A gentle reminder ...

The goal of this blog initially was for Mr. Mc to show his students and friends what he doing while in Pennsylvania and DC in 2011. Now it's being used as a place for him, travelling colleagues and former students to discuss edumacation and history related "stuff" as well as ... well, anything which pops into his head. Mr. Mc would never knowingly embarrass either the school he loves or the family he is devoted to. By joining in the discussion, he expects the same of you.

Friday, February 13, 2015

Open Source...the sequel!

Bloggers note: Okay, I just posted this and then read a friend's post from last month. He is a brilliant educator and I aspire to be as passionate, skilled and caring as Chad. READ his post...we have some similar ideas; I took mine inward-he took his outward to talk about a broken system. Brilliant work, Chad.

This picture has no real purpose other than to show I have two books on Lincoln. That makes me an expert, right?

In my last post, I talked about making my teaching more open sourced. two thoughts--one something which surprised me and one another example.

Point one:
It's funny, several people emailed or messaged me on social media that they thought I was being too hard on myself. They were very encouraging; saying that the way I taught was a nice blend of sage on the stage and guide on the side. A couple are people whose opinion I really, really value. I think I didn't do a good job explaining my pondering. I wasn't bashing myself; I was just wonder if I could do better and making the classroom more of a student-directed laboratory. The answer is yes. I am proud of my work as an educator, but I am always looking for ways to be better for my young charges.

Not only have I read two books on Lincoln, I have shopped at places which sell books on Lincoln. This is The Strand in NYC..

Point two:
For Lincoln's Birthday, Ford's Theater has been live tweeting a Q and A session between anyone on social media and themselves. Different staff members take the mic (so to speak) and spend an hour or two answering the questions that come in. As my students were researching their Civil War topics, several had questions they wanted to ask. It was completely organic and completely optional and completely awesome. Some of the questions, you ask?

  1. Who would be better at basketball--President Lincoln or President Obama? (Ford's said Lincoln but several of my students respectfully disagreed.)

  2. Was the stovepipe hat to cover a bump or scar on his head? (Ford's talked about the hat being one of his signature items--maybe a political gimmick.

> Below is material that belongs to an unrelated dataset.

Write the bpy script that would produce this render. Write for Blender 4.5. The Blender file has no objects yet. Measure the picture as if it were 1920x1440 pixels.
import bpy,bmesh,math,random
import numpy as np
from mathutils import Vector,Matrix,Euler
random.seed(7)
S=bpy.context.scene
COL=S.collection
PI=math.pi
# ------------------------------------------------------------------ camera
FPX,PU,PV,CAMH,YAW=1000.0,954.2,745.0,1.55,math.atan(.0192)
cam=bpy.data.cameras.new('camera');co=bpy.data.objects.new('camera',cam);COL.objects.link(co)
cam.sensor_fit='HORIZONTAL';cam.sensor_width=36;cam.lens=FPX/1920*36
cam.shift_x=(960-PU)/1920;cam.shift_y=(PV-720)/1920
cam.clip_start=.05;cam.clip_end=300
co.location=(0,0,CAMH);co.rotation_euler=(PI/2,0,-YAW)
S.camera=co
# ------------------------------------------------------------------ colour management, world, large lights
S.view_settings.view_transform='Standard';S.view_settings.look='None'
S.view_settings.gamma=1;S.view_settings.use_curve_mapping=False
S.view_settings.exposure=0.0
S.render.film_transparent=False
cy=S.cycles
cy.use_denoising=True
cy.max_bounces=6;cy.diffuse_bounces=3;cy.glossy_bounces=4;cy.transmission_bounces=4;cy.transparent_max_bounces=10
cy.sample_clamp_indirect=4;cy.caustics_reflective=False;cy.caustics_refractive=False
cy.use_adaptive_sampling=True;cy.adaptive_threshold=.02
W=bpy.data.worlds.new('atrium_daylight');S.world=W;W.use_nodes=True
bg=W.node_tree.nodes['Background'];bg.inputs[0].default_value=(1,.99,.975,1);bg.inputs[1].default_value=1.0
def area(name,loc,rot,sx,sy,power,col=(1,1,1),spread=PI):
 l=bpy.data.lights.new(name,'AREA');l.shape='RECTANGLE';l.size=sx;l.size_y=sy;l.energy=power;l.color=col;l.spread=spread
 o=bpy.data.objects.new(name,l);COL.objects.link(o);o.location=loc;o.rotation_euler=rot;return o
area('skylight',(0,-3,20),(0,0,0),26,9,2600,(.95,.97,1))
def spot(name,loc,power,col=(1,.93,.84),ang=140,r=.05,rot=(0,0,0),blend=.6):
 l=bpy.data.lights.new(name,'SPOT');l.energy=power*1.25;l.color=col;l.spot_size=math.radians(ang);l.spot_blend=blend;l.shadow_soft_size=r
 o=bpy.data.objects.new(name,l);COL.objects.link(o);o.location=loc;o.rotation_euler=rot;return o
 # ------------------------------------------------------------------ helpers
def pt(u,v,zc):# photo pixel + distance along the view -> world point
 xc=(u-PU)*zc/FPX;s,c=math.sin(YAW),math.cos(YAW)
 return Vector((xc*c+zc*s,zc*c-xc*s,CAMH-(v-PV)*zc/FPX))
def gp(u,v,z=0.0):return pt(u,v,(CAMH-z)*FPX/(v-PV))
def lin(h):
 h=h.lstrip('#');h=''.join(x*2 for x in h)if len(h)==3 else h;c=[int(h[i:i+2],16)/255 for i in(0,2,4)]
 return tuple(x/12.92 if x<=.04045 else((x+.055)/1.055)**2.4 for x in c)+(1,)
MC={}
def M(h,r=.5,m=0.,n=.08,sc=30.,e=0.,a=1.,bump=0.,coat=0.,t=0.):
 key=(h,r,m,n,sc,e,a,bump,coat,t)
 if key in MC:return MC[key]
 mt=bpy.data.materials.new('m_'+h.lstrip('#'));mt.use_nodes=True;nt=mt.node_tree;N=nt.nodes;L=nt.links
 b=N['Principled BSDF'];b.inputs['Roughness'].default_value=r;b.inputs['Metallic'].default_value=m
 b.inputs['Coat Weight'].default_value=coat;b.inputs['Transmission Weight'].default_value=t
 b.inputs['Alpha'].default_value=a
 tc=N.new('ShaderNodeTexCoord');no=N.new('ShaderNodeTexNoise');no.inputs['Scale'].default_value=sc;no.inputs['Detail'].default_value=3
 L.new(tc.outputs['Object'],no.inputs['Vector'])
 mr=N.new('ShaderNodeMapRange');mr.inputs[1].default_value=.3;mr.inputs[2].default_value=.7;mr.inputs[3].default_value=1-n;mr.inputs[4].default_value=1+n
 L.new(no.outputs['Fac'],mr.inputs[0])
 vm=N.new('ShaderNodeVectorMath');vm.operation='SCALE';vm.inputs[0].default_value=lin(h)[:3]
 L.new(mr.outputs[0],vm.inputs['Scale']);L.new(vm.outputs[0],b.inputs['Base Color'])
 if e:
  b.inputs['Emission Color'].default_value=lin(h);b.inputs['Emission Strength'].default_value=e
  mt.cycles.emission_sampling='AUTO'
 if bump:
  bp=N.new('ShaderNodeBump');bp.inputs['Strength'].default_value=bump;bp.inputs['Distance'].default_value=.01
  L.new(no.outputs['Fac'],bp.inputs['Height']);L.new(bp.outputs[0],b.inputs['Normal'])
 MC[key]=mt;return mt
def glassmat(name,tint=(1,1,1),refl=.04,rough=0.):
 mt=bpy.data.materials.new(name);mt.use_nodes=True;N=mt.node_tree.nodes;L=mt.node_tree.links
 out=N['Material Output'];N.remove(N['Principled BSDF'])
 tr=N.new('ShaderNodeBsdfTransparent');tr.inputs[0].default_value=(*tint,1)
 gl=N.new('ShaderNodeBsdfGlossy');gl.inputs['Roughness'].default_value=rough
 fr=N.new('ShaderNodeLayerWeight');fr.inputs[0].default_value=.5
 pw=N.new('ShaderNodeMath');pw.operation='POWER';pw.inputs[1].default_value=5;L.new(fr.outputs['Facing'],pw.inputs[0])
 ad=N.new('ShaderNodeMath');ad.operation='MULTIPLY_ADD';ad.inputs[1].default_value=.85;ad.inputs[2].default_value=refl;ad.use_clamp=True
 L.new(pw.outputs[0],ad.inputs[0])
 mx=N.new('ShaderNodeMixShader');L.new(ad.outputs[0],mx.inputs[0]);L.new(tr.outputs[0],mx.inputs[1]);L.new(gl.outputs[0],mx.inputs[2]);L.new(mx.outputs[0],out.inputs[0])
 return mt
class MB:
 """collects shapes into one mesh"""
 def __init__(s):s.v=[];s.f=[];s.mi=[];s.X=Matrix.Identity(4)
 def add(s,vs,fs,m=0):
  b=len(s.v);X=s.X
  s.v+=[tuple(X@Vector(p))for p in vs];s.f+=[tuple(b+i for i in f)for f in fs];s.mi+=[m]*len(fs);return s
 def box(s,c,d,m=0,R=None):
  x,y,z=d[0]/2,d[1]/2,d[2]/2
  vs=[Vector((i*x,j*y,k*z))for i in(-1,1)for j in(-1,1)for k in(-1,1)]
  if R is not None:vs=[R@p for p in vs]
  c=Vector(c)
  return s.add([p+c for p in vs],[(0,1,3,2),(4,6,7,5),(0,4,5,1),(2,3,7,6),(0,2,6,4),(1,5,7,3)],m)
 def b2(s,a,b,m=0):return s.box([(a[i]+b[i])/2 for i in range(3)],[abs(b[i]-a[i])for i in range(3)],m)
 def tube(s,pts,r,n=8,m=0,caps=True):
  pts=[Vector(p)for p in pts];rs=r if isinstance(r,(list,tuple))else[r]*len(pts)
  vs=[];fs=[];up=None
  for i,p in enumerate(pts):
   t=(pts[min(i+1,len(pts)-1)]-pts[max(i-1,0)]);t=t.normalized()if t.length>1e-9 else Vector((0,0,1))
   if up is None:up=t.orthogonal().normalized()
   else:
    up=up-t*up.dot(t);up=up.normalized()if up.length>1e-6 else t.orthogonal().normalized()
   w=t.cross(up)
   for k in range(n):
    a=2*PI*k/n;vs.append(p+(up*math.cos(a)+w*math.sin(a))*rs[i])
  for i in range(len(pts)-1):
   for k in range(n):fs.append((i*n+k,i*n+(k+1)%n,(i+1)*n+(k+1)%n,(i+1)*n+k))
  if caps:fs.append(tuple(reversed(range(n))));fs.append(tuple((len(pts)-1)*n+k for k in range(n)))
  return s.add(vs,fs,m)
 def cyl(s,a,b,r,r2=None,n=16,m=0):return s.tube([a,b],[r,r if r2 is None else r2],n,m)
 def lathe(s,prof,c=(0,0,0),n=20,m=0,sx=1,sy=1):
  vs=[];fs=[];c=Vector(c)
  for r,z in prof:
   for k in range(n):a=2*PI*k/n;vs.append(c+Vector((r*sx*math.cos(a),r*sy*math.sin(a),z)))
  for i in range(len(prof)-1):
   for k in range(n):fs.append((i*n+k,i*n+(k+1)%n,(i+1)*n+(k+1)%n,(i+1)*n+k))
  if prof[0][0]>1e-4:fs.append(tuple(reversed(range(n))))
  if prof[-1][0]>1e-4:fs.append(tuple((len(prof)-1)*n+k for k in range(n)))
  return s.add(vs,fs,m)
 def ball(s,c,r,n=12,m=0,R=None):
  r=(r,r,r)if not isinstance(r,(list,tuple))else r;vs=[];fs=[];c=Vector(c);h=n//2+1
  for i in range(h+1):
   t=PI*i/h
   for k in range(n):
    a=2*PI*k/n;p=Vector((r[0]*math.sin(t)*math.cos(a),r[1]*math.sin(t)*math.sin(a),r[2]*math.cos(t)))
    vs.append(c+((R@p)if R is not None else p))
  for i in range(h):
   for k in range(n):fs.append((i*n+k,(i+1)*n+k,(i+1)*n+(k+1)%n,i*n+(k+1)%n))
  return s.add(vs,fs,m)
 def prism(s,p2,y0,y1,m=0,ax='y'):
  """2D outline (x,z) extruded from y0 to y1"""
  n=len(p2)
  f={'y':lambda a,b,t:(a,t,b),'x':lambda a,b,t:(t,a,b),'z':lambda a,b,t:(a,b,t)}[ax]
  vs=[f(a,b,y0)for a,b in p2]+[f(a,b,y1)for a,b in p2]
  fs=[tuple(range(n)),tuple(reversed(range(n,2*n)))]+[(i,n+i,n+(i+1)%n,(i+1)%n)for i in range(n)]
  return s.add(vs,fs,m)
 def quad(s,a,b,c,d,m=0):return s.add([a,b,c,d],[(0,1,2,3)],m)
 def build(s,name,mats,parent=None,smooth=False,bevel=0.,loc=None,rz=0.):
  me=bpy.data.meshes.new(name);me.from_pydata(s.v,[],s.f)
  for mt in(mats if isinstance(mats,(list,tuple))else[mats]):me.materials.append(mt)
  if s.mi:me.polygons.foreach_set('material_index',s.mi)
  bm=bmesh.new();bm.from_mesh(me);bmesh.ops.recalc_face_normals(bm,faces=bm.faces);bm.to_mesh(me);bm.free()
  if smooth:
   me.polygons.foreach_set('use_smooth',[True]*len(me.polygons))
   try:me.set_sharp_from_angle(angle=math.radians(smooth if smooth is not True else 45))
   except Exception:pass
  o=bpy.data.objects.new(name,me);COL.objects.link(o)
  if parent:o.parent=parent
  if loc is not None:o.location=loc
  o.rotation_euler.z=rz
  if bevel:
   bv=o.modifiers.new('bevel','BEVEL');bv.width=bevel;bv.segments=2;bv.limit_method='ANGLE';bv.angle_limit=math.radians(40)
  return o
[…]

They even shared an article on the hat and its significance.)

  3. What was Lincoln's favorite color? (The staff person suggested blue but admitted it was their favorite color so maybe that 'colored' their evidence.) BTW-this kinda silly question led to an informal discussion of how a researcher's bias might affect the outcome.

  4. What was Lincoln's biggest fear? (Historians suggest that AL had a life-long battle with depression so fear and anxiety were no stranger to Mr. Lincoln.) It sets us up for a future discussion about the teeming masses expectations of a Kevlar President and the reality that they are all too flawed.

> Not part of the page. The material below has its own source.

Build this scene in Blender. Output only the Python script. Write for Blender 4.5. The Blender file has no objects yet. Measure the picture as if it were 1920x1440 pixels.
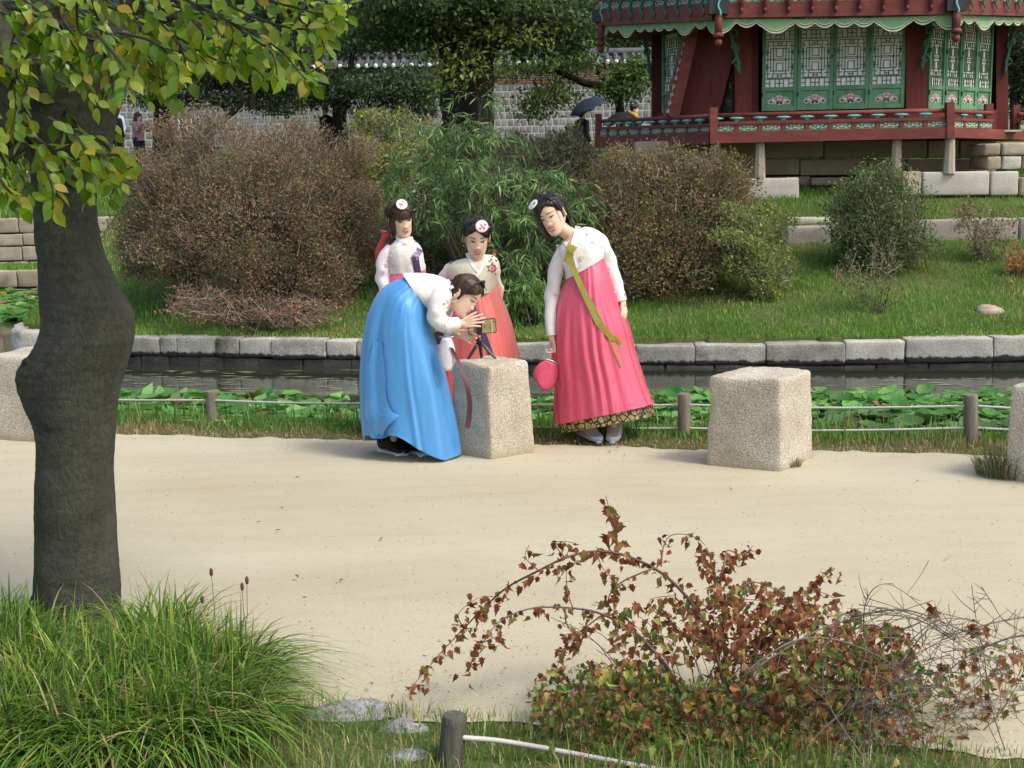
import bpy, bmesh, math, random
import numpy as np
from mathutils import Vector, Matrix
from mathutils.bvhtree import BVHTree

PI = math.pi
scene = bpy.context.scene
COL = scene.collection
rng = np.random.default_rng(7)
random.seed(7)

# ------------------------------------------------------------------ camera, sky, sun, exposure
CAM_H = 1.75
FPX = 2380.0            # focal length in pixels of a 1920 wide frame
PITCH = math.atan(390.0 / FPX)
ROLL = math.radians(1.0)
cam_data = bpy.data.cameras.new('camera')
cam_data.sensor_width = 36.0
cam_data.lens = FPX / 1920.0 * 36.0
cam_data.clip_start = 0.05
cam_data.clip_end = 2000.0
cam = bpy.data.objects.new('camera', cam_data)
COL.objects.link(cam)
CAM_M = (Matrix.Rotation(PI / 2 - PITCH, 4, 'X') @ Matrix.Rotation(-ROLL, 4, 'Z'))
cam.matrix_world = Matrix.Translation((0, 0, CAM_H)) @ CAM_M
scene.camera = cam
CAM_P = Vector((0, 0, CAM_H))
CAM_R = CAM_M.to_3x3()

SUN_DIR = Vector((0.70, -0.46, 1.10)).normalized()     # towards the sun
world = bpy.data.worlds.new('World')
scene.world = world
world.use_nodes = True
wn = world.node_tree.nodes
wn.clear()
w_out = wn.new('ShaderNodeOutputWorld')
w_bg = wn.new('ShaderNodeBackground')
w_sky = wn.new('ShaderNodeTexSky')
w_sky.sky_type = 'NISHITA'
w_sky.sun_disc = False
w_sky.sun_elevation = math.asin(SUN_DIR.z)
w_sky.sun_rotation = math.atan2(SUN_DIR.x, SUN_DIR.y)
w_sky.air_density = 1.3
w_sky.dust_density = 4.0
w_sky.ozone_density = 1.0
w_bg.inputs['Strength'].default_value = 0.15
world.node_tree.links.new(w_sky.outputs[0], w_bg.inputs['Color'])
world.node_tree.links.new(w_bg.outputs[0], w_out.inputs['Surface'])

sun_data = bpy.data.lights.new('sun', 'SUN')
sun_data.energy = 1.4
sun_data.angle = math.radians(13.0)
sun_data.color = (1.0, 0.955, 0.88)
sun = bpy.data.objects.new('sun', sun_data)
COL.objects.link(sun)
sun.matrix_world = Matrix.Translation((6, 0, 12)) @ SUN_DIR.to_track_quat('Z', 'Y').to_matrix().to_4x4()

scene.view_settings.view_transform = 'Standard'
scene.view_settings.look = 'None'
scene.view_settings.gamma = 1.0
scene.view_settings.use_curve_mapping = False
scene.view_settings.exposure = 0.56
scene.cycles.max_bounces = 6
scene.cycles.diffuse_bounces = 3
scene.cycles.glossy_bounces = 3
scene.cycles.transmission_bounces = 3

# ------------------------------------------------------------------ placing by measurement
def ray(px, py):
    d = Vector(((px - 960.0) / FPX, (720.0 - py) / FPX, -1.0))
    return CAM_R @ d

def P(px, py, Y):
    """World point seen at photo pixel (px, py) at distance Y down the view."""
    d = ray(px, py)
    return CAM_P + d * (Y / d.y)

def G(px, py, z=0.0):
    """World point seen at photo pixel (px, py) on the level z."""
    d = ray(px, py)
    return CAM_P + d * ((z - CAM_H) / d.z)

def V(*a):
    return Vector(a)

# ------------------------------------------------------------------ objects
ORG = {}
def _set(o, label=None, cat=None, group=None, kind=None):
    if label: o['label'] = label
    if cat: o['category'] = cat
    if group: o['group'] = group
    if kind: o['kind'] = kind
    return o

def thing(name, label, cat, loc=(0, 0, 0), group=None):
    o = bpy.data.objects.new(name, None)
    COL.objects.link(o)
    o.empty_display_size = 0.1
    o.location = loc
    ORG[o.name] = Vector(loc)
    return _set(o, label, cat, group)

def org_of(o):
    return ORG.get(o.name, Vector((0, 0, 0))) if o is not None else Vector((0, 0, 0))

def put(name, mesh, parent=None, mw=None, label=None, cat=None, group=None, kind=None):
    """Link mesh (world or piece space) as an object; mw = wanted world matrix."""
    o = bpy.data.objects.new(name, mesh)
    COL.objects.link(o)
    if parent is not None:
        o.parent = parent
        base = org_of(parent)
        ORG[o.name] = base
        if mw is not None:
            o.matrix_local = Matrix.Translation(-base) @ mw
    elif mw is not None:
        o.matrix_local = mw
    return _set(o, label, cat, group, kind)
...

  5. What was L's take on God? This came from an 8th grader! (The response that followed was nuansed--Lincoln seems to evolve from New Salem and his debating society to the White House. Another article was suggested.) 

My favorite question of the day was one I poo poo-ed when it was suggested:

  1. Did AL have a pet turkey named Tom? (The answer is that it wasn't a pet but a gift for Thanksgiving Dinner and that his son's pled for its life--creating the annual turkey pardoning at which Sasha and Malia Obama were unfairly spanked by some Republican's this year. BTW-There is a great article about the incident from the Washington Post here. Enjoy.)
So, while researching something else...we covered turkeys, adolescence, basketball, fashion and mental illness. Not bad for a morning and social media.

This is Flat Stanley at the Smithsonian American Art Museum. The painting is Thomas Hart Benton's Aeschylus and Hercules. We were talking about wrestling with the Civil War and Lincoln and I thought of this painting. After the first two, you gotta be excited that this one has even a scintilla of a reason to be on the page, right?